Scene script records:
-------

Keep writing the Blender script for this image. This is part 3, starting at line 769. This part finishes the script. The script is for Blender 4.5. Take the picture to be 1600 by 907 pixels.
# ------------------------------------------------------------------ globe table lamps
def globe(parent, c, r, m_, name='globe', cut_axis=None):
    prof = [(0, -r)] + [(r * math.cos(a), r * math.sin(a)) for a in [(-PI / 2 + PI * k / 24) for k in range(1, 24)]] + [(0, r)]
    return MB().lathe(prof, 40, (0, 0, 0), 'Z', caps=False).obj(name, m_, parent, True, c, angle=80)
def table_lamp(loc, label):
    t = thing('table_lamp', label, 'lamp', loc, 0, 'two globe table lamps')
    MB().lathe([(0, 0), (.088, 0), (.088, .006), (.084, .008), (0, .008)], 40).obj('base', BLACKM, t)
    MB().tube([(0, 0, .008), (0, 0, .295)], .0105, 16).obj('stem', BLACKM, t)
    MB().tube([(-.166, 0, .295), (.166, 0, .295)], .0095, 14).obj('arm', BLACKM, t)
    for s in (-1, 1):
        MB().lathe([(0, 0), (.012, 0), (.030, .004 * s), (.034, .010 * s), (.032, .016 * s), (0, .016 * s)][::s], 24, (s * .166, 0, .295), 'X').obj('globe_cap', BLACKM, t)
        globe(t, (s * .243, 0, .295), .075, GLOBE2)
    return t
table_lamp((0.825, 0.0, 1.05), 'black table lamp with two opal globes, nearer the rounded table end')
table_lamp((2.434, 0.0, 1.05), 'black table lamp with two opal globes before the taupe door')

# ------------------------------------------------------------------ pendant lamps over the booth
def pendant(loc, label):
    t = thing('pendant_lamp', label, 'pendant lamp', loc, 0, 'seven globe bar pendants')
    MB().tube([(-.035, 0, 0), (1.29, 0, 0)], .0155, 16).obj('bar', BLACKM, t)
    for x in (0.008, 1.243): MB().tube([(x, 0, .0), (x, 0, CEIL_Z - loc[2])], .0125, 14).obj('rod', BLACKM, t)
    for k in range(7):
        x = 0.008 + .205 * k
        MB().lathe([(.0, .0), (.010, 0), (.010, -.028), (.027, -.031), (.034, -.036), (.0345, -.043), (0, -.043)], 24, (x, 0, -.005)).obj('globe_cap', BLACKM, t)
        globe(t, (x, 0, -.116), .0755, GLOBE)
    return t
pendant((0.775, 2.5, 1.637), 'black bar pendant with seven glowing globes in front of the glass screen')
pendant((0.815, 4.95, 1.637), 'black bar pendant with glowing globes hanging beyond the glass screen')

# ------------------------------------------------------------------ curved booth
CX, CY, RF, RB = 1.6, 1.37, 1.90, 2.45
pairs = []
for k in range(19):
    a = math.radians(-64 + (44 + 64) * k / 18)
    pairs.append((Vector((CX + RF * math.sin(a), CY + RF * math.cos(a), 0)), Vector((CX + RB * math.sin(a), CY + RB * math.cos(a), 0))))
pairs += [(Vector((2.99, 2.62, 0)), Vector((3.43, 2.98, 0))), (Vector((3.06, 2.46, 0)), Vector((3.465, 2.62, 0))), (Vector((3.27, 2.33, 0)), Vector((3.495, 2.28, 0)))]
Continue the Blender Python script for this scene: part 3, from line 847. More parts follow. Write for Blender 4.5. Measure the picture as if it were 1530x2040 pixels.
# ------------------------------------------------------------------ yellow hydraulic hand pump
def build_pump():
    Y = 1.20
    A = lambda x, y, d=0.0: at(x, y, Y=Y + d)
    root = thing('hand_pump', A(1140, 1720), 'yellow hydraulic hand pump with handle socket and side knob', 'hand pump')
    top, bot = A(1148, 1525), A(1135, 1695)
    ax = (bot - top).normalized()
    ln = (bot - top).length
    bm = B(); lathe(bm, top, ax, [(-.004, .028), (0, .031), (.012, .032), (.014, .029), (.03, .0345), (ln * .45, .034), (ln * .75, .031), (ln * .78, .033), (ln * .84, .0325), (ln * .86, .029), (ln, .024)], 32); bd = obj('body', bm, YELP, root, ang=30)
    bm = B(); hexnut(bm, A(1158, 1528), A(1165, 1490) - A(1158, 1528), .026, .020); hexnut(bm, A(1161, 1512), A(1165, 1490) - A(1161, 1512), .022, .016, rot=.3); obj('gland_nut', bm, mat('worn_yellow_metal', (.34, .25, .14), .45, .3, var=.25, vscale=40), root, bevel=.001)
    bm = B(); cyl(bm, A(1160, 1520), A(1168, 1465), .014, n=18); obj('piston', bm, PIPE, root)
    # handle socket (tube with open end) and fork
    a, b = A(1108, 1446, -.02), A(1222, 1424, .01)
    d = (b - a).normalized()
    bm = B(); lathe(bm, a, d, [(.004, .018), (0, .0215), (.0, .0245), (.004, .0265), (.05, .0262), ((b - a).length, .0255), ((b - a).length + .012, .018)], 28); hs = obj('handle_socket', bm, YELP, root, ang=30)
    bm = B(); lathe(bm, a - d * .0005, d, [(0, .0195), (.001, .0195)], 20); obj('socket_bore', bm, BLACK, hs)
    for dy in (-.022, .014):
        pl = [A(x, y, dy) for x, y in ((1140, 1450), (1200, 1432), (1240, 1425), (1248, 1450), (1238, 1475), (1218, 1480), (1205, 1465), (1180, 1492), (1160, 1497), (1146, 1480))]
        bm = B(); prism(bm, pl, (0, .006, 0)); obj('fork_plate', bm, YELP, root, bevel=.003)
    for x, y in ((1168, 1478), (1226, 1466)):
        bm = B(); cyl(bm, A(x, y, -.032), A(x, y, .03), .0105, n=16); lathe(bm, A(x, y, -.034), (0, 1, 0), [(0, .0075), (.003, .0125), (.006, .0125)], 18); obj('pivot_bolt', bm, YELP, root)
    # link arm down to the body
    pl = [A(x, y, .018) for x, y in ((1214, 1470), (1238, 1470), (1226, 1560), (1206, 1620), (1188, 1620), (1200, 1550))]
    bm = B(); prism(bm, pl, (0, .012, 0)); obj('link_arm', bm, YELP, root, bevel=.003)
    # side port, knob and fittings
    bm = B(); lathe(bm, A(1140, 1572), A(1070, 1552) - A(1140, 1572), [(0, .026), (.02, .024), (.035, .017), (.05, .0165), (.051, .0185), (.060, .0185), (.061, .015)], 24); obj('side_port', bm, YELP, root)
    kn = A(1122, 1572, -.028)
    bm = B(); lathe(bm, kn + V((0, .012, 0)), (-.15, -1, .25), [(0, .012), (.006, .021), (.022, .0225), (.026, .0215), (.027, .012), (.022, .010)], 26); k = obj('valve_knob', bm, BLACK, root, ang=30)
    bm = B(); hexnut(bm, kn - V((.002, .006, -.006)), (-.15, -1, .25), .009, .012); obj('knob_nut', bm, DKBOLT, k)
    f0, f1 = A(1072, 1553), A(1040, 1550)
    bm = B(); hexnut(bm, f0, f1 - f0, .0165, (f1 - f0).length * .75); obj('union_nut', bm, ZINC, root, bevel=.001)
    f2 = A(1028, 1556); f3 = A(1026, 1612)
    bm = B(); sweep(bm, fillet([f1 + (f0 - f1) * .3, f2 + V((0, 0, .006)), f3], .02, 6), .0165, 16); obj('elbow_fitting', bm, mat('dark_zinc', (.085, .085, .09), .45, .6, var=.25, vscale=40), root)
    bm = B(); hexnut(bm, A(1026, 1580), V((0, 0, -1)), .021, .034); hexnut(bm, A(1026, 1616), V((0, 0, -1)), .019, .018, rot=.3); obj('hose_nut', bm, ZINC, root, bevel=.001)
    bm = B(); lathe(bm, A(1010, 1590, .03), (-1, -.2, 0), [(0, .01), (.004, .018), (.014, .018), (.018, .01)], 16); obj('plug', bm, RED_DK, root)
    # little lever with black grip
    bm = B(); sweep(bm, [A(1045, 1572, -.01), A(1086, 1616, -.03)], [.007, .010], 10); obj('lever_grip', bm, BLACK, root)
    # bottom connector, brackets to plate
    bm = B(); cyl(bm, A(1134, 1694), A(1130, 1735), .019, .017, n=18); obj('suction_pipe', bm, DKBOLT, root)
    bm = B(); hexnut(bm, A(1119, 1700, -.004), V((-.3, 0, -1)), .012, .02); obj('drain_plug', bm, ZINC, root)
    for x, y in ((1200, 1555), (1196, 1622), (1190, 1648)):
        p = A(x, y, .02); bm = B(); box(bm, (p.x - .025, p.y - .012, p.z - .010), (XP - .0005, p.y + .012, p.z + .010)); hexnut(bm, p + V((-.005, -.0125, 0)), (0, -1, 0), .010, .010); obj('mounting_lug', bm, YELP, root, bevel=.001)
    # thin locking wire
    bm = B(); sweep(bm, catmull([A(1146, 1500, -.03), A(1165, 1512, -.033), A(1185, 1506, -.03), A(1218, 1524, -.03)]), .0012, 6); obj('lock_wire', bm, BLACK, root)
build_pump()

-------

[The problem]:
Please reproduce exactly the lines from the first one of the records above through the line containing "table_lamp((2.434, 0.0, 1.05), 'black", both included, and nothing else.

[Solution to this task]:
Keep writing the Blender script for this image. This is part 3, starting at line 769. This part finishes the script. The script is for Blender 4.5. Take the picture to be 1600 by 907 pixels.
# ------------------------------------------------------------------ globe table lamps
def globe(parent, c, r, m_, name='globe', cut_axis=None):
    prof = [(0, -r)] + [(r * math.cos(a), r * math.sin(a)) for a in [(-PI / 2 + PI * k / 24) for k in range(1, 24)]] + [(0, r)]
    return MB().lathe(prof, 40, (0, 0, 0), 'Z', caps=False).obj(name, m_, parent, True, c, angle=80)
def table_lamp(loc, label):
    t = thing('table_lamp', label, 'lamp', loc, 0, 'two globe table lamps')
    MB().lathe([(0, 0), (.088, 0), (.088, .006), (.084, .008), (0, .008)], 40).obj('base', BLACKM, t)
    MB().tube([(0, 0, .008), (0, 0, .295)], .0105, 16).obj('stem', BLACKM, t)
    MB().tube([(-.166, 0, .295), (.166, 0, .295)], .0095, 14).obj('arm', BLACKM, t)
    for s in (-1, 1):
        MB().lathe([(0, 0), (.012, 0), (.030, .004 * s), (.034, .010 * s), (.032, .016 * s), (0, .016 * s)][::s], 24, (s * .166, 0, .295), 'X').obj('globe_cap', BLACKM, t)
        globe(t, (s * .243, 0, .295), .075, GLOBE2)
    return t
table_lamp((0.825, 0.0, 1.05), 'black table lamp with two opal globes, nearer the rounded table end')
table_lamp((2.434, 0.0, 1.05), 'black table lamp with two opal globes before the taupe door')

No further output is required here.